Omit pictures and quote the listing below line by line, from its start through the line that holds "st(s, (708, 1379, .080), FC(655, 1120), .0013, (.022, 0, 0));".

- Material -
★ ★ ★ ★ ★ ★ ★
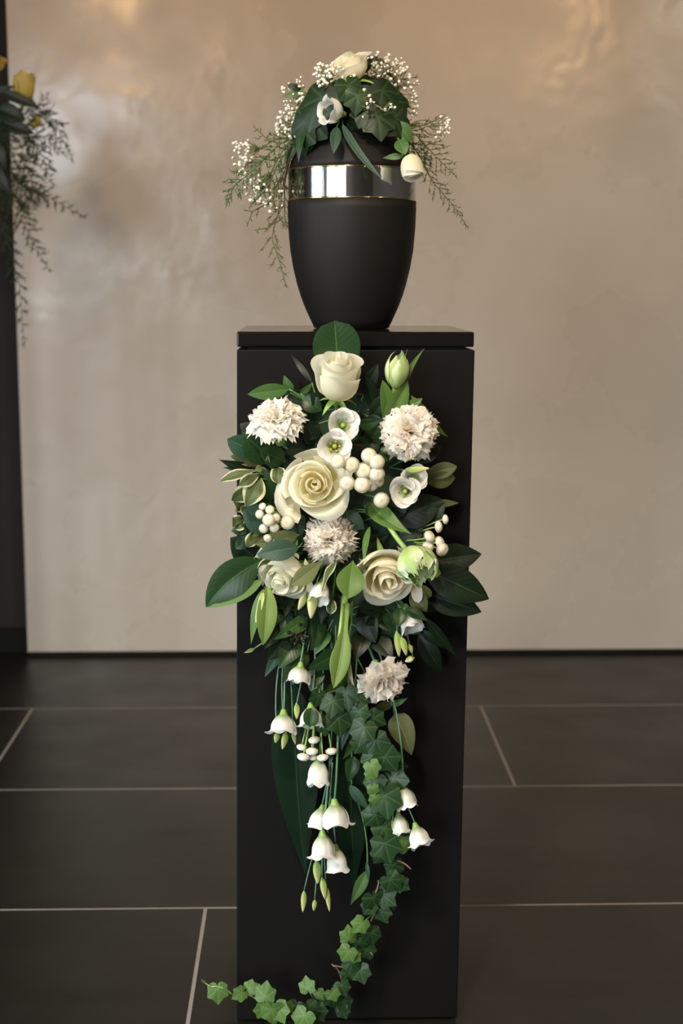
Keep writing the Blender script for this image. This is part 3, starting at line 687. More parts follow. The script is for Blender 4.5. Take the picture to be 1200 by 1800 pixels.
for a, b, wd in (((556, 1515, .082), (558, 1553, .085), 18), ((566, 1545, .084), (571, 1580, .085), 14), ((534, 1568, .08), (532, 1603, .082), 12), ((553, 1583, .08), (551, 1601, .08), 10), ((573, 1560, .08), (579, 1602, .08), 11)):
    bud(s, a, b, wd, M_gbud, twist=2.6)
    st(s, a, (565, 1455, .084), .0009, ((a[0]-565)*.0001, 0, 0))
s = lis('right-hand lisianthus stem with three small white bells beside the ivy garland', FC(655, 1120))
bloom(s, (708, 1379, .080), 42, (.25, -.90, .3), 'bell', lenf=.78); bloom(s, (700, 1427, .076), 36, (.12, -.93, .25), 'bell', lenf=.84); bloom(s, (730, 1448, .085), 46, (.26, -.84, .4), 'bell', lenf=.72, flare=1.2)
bud(s, (689, 1445, .08), (698, 1470, .08), 14, M_gbud)
st(s, (708, 1379, .080), FC(655, 1120), .0013, (.022, 0, 0)); st(s, (700, 1427, .076), (702, 1365, .074), .001, (-.006, 0, 0)); st(s, (730, 1448, .085), (704, 1390, .072), .001); st(s, (689, 1445, .08), (699, 1380, .074), .0009)

# ---- parrot tulips
def tul(label, base): return empty('parrot_tulip', P(*base), label, 'tulip')
s = tul('upright green-white parrot tulip bud beside the top rose', FC(680, 735))
tulip(s, (693, 680, .085), 41, 62, (.12, .98, .18), M_parrot, 6, closed=.85, ragged=.07)
leaf(s, (684, 728, .075), (716, 613, .075), 9, 'lance', M_tulipleaf, .05, side=-.02, name='leaf'); leaf(s, (700, 700, .07), (746, 612, .08), 14, 'lance', M_tulipleaf, .1, side=-.10)
leaf(s, (690, 745, .068), (672, 668, .092), 34, 'strap', M_tulipleaf, .12, fold=.4); leaf(s, (676, 745, .075), (716, 668, .085), 42, 'ellip', M_tulipleaf, .12, fold=.5, roll=.3)
st(s, (693, 682, .085), FC(682, 740), .003, mat=M_lstem)
s = tul('open ruffled green parrot tulip lying over the ivory rose', FC(655, 880))
tulip(s, (722, 966, .128), 74, 66, (.24, -.68, .66), M_parrot, 11, closed=.62, ragged=.16, spin=.4)
tube('stem', bez(P(664, 880, .052), P(676, 925, .125), P(716, 968, .128), np.linspace(0, 1, 12)), .0032, M_lstem, s, 8)
leaf(s, (652, 885, .075), (722, 938, .120), 46, 'lance', M_tulipleaf, .14, side=.16, fold=.5, roll=-.3); leaf(s, (650, 925, .085), (640, 992, .1), 18, 'lance', M_tulipleaf, .1, roll=.8)
s = tul('drooping green parrot tulip with long strap leaves hanging in the middle', FC(605, 1040))
leaf(s, (607, 1062, .105), (586, 1210, .130), 44, 'club', M_tbud, arch=.08, fold=.6, side=-.03, name='sheath_leaf', roll=-.2)
tulip(s, (602, 1126, .105), 36, 82, (-.12, -.98, .14), M_tbud, 4, closed=.95, ragged=.02, spin=.8, name='petal')
leaf(s, (604, 1140, .095), (622, 1205, .102), 20, 'lance', M_white, .1, fold=.3, name='inner_petal', roll=.5)
tube('stem', bez(P(606, 1045, .052), P(606, 1080, .11), P(597, 1138, .106), np.linspace(0, 1, 12)), .0052, M_lstem, s, 8)
leaf(s, (620, 1056, .085), (614, 1207, .110), 24, 'lance', M_tulipleaf, .12, side=.10, fold=.4, roll=.3); leaf(s, (612, 1060, .095), (600, 1140, .108), 10, 'strap', M_tbud, .05)
leaf(s, (620, 985, .095), (612, 1052, .128), 56, 'obov', M_tulipleaf, .12, fold=.35)
s = tul('closed green tulip hanging at the left under the lower left rose', FC(480, 1020))
leaf(s, (470, 1030, .095), (462, 1134, .108), 42, 'ellip', M_tbud, .18, fold=.45, roll=-.2, name='outer_petal'); leaf(s, (463, 1035, .09), (441, 1132, .095), 24, 'lance', M_tulipleaf, .1, roll=.4)
leaf(s, (462, 1042, .105), (449, 1095, .115), 11, 'strap', M_parrot, .05, name='inner_petal')
st(s, (472, 1036, .09), FC(500, 1010), .004, mat=M_lstem)
s = tul('bent green tulip leaf arching over the blush-white carnation', FC(680, 740))
s.name = 'tulip_leaf_shoot'; s['category'] = 'leaf'
leaf(s, (683, 722, .070), (742, 700, .085), 26, 'strap', M_tulipleaf, .05, side=.12, fold=.35, roll=.2); leaf(s, (722, 695, .080), (787, 768, .055), 24, 'lance', M_tulipleaf, .1, side=.13, fold=.3, roll=-.3)

# ---- button chrysanthemums
F0 = (0, .1, 1)
button_spray('spray of large round white button flowers right of the open cream rose',
  [(594, 811, .135, 25, (-.2, .15, 1)), (618, 817, .130, 26, F0), (648, 801, .128, 26, (.1, .35, 1)), (662, 812, .132, 26, (.2, .25, 1)), (639, 827, .127, 27, F0), (662, 833, .130, 27, (.25, 0, 1)),
   (610, 849, .128, 26, (-.1, -.1, 1)), (636, 852, .130, 27, F0), (652, 851, .120, 24, (.1, -.2, 1)), (664, 845, .118, 22, (.4, -.2, 1)), (670, 879, .120, 26, (.1, -.1, 1))], FC(640, 870))
button_spray('spray of small white button flowers at the left over a bluish leaf',
  [(461, 890, .100, 13, (-.5, .5, 1)), (456, 904, .102, 15, (-.5, .1, 1)), (474, 896, .104, 15, (0, .5, 1)), (472, 914, .110, 21, (-.1, .1, 1)), (485, 910, .106, 15, (.3, .1, 1)), (463, 929, .104, 16, (-.3, -.2, 1)),
   (482, 928, .103, 17, (.3, -.2, 1)), (470, 946, .104, 15, (.1, -.4, 1)), (509, 900, .095, 17, (.3, .2, 1)), (505, 918, .100, 24, (-.1, 0, 1))], FC(510, 910))
button_spray('spray of cream button flowers turned away at the right edge',
  [(782, 913, .07, 17, (.95, .1, .3)), (770, 926, .075, 21, (.97, .1, .3)), (754, 943, .09, 21, (.6, .5, .6)), (752, 961, .088, 20, (-.3, .1, .9)), (772, 953, .095, 20, (.75, .3, .6)), (777, 966, .098, 23, (.55, -.1, .85)), (761, 984, .085, 17, (.9, -.1, .4))], FC(700, 950))
button_spray('white button flowers hanging upside down between the lisianthus bells',
  [(552, 1300, .085, 21, (.15, -.95, .28)), (530, 1313, .085, 18, (-.2, -.95, .28)), (548, 1320, .09, 22, (0, -.95, .3)), (533, 1330, .095, 22, (-.15, -.9, .4)), (567, 1331, .09, 21, (.1, -.93, .3)), (582, 1320, .08, 21, (.1, -.95, .25)), (550, 1331, .085, 17, (0, -.95, .3))], (560, 1185, .05))

# ---- black berries
s = empty('ivy_berry_cluster', P(530, 1112, .05), 'small cluster of shiny black berries above the hanging bells', 'berries')
for bx, by in ((508, 1112), (516, 1116), (528, 1098), (537, 1105), (513, 1124), (534, 1126), (519, 1131), (541, 1119), (525, 1120)):
    p = P(bx, by, .075+random.uniform(-.006, .006)); r = 3.9*pxm(.075)
    lathe('berry', [(.0, -r), (r*.6, -r*.8), (r, 0), (r*.8, r*.62), (r*.3, r*.93), (r*.22, r*1.1), (0, r*1.05)], p, M_berry, s, 10, frame(p-P(526, 1114, .05)))
    stem_to(s, p, P(526, 1114, .056), .0006, M_brown, name='stalk')
stem_to(s, P(526, 1114, .056), P(535, 1095, .04), .0012, M_brown)

# ---- foliage around the flowers
def sprig(label, base, name='leaf_sprig', cat='leaves'): return empty(name, P(*base), label, cat)
def lf(s, x0, y0, d0, x1, y1, d1, wd, kind, mat, stem=True, **kw):
    leaf(s, (x0, y0, d0), (x1, y1, d1), wd, kind, mat, **kw)
    if stem:
        q = P(*s['hub']) if 'hub' in s else None
        if q is not None: stem_to(s, P(x0, y0, d0), q, .0011, M_stem)
def hubbed(label, hub, name='leaf_sprig', cat='leaves'): 
    s = sprig(label, hub, name, cat); s['hub'] = hub; return s
s = hubbed('single round dark leaf standing behind the top white rose against the slab', FC(598, 720), 'round_leaf', 'leaf')
lf(s, 594, 652, .055, 588, 564, .062, 84, 'round', M_laurel, arch=.06, fold=.12)
s = hubbed('mid green leaf sprig above the side-on white carnation', FC(560, 715))
lf(s, 508, 684, .06, 435, 693, .065, 30, 'ellip', M_mid, arch=.05, roll=-.2); lf(s, 510, 690, .055, 499, 660, .06, 20, 'ovate', M_mid); lf(s, 528, 692, .055, 549, 672, .06, 15, 'lance', M_mid, roll=.5)
lf(s, 531, 700, .055, 566, 722, .06, 34, 'ellip', M_laurel); lf(s, 548, 672, .05, 510, 622, .03, 12, 'lance', M_dark)
s = hubbed('dark leaves spreading behind the top rose and upright tulip bud', FC(630, 720))
for a in ((640, 690, 664, 640, 26), (660, 720, 640, 660, 28), (650, 735, 690, 690, 34), (640, 740, 676, 742, 26), (655, 760, 690, 735, 26), (575, 720, 545, 690, 30), (560, 745, 520, 770, 40)): lf(s, a[0], a[1], .05, a[2], a[3], .062, a[4], 'ellip', M_dark, arch=.1)
lf(s, 630, 748, .07, 672, 738, .085, 26, 'lance', M_laurel, roll=.3)
s = hubbed('rounded bluish and green leaves at the left below the side-on carnation', FC(500, 800))
lf(s, 470, 800, .062, 399, 772, .075, 44, 'obov', M_blue, arch=.1, roll=-.25); lf(s, 478, 808, .07, 425, 760, .082, 60, 'ellip', M_laurel, arch=.12); lf(s, 465, 815, .058, 405, 802, .06, 30, 'ellip', M_olive, roll=.3)
lf(s, 478, 815, .066, 448, 768, .08, 40, 'ellip', M_mid, arch=.1); lf(s, 460, 770, .04, 422, 745, .045, 34, 'ellip', M_dark); lf(s, 500, 812, .07, 455, 790, .085, 40, 'ellip', M_laurel)
s = hubbed('narrow dark pointed leaves sticking out at the left edge above the cream-edged leaves', FC(495, 835))
lf(s, 446, 828, .06, 385, 808, .07, 24, 'lance', M_dark, arch=.08, roll=-.3); lf(s, 450, 832, .06, 392, 822, .06, 20, 'lance', M_laurel, roll=.4)
s = hubbed('cream-edged variegated leaf sprig at the left beside the cream rose', FC(500, 845))
lf(s, 455, 826, .08, 386, 846, .09, 22, 'obov', M_vari, arch=.12, wave=.1, roll=.5); lf(s, 457, 832, .085, 420, 854, .105, 24, 'obov', M_vari, arch=.12, wave=.15); lf(s, 456, 842, .08, 407, 880, .085, 34, 'obov', M_vari, wave=.12, roll=-.4)
lf(s, 458, 842, .088, 432, 890, .105, 42, 'ellip', M_vari, arch=.14, wave=.1); lf(s, 490, 822, .08, 488, 850, .095, 30, 'round', M_vari, wave=.1); lf(s, 495, 848, .08, 496, 886, .09, 24, 'obov', M_vari, wave=.12, roll=.5)
lf(s, 470, 815, .08, 471, 800, .09, 9, 'ovate', M_vari); lf(s, 462, 822, .085, 448, 826, .1, 14, 'obov', M_sage)
s = hubbed('crinkled cream-edged leaves at the left edge below the variegated sprig', FC(490, 930))
for a in ((432, 900, 410, 878, 30, M_vari), (430, 912, 408, 925, 32, M_vari), (440, 925, 407, 934, 22, M_blue), (440, 935, 415, 965, 26, M_blue), (452, 930, 434, 962, 24, M_vari), (440, 905, 424, 890, 20, M_vari), (470, 942, 440, 950, 24, M_olive)):
    lf(s, a[0], a[1], .07, a[2], a[3], .085, a[4], 'obov', a[5], wave=.22, arch=.1, roll=random.uniform(-.5, .5))
s = hubbed('broad bluish green leaf behind the small white button flowers', FC(520, 920))
lf(s, 482, 930, .075, 425, 890, .08, 56, 'ellip', M_blue, arch=.1); lf(s, 470, 885, .07, 462, 822, .08, 42, 'ellip', M_laurel, arch=.1)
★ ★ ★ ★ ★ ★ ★
- Final answer -
Keep writing the Blender script for this image. This is part 3, starting at line 687. More parts follow. The script is for Blender 4.5. Take the picture to be 1200 by 1800 pixels.
for a, b, wd in (((556, 1515, .082), (558, 1553, .085), 18), ((566, 1545, .084), (571, 1580, .085), 14), ((534, 1568, .08), (532, 1603, .082), 12), ((553, 1583, .08), (551, 1601, .08), 10), ((573, 1560, .08), (579, 1602, .08), 11)):
    bud(s, a, b, wd, M_gbud, twist=2.6)
    st(s, a, (565, 1455, .084), .0009, ((a[0]-565)*.0001, 0, 0))
s = lis('right-hand lisianthus stem with three small white bells beside the ivy garland', FC(655, 1120))
bloom(s, (708, 1379, .080), 42, (.25, -.90, .3), 'bell', lenf=.78); bloom(s, (700, 1427, .076), 36, (.12, -.93, .25), 'bell', lenf=.84); bloom(s, (730, 1448, .085), 46, (.26, -.84, .4), 'bell', lenf=.72, flare=1.2)
bud(s, (689, 1445, .08), (698, 1470, .08), 14, M_gbud)
st(s, (708, 1379, .080), FC(655, 1120), .0013, (.022, 0, 0)); st(s, (700, 1427, .076), (702, 1365, .074), .001, (-.006, 0, 0)); st(s, (730, 1448, .085), (704, 1390, .072), .001); st(s, (689, 1445, .08), (699, 1380, .074), .0009)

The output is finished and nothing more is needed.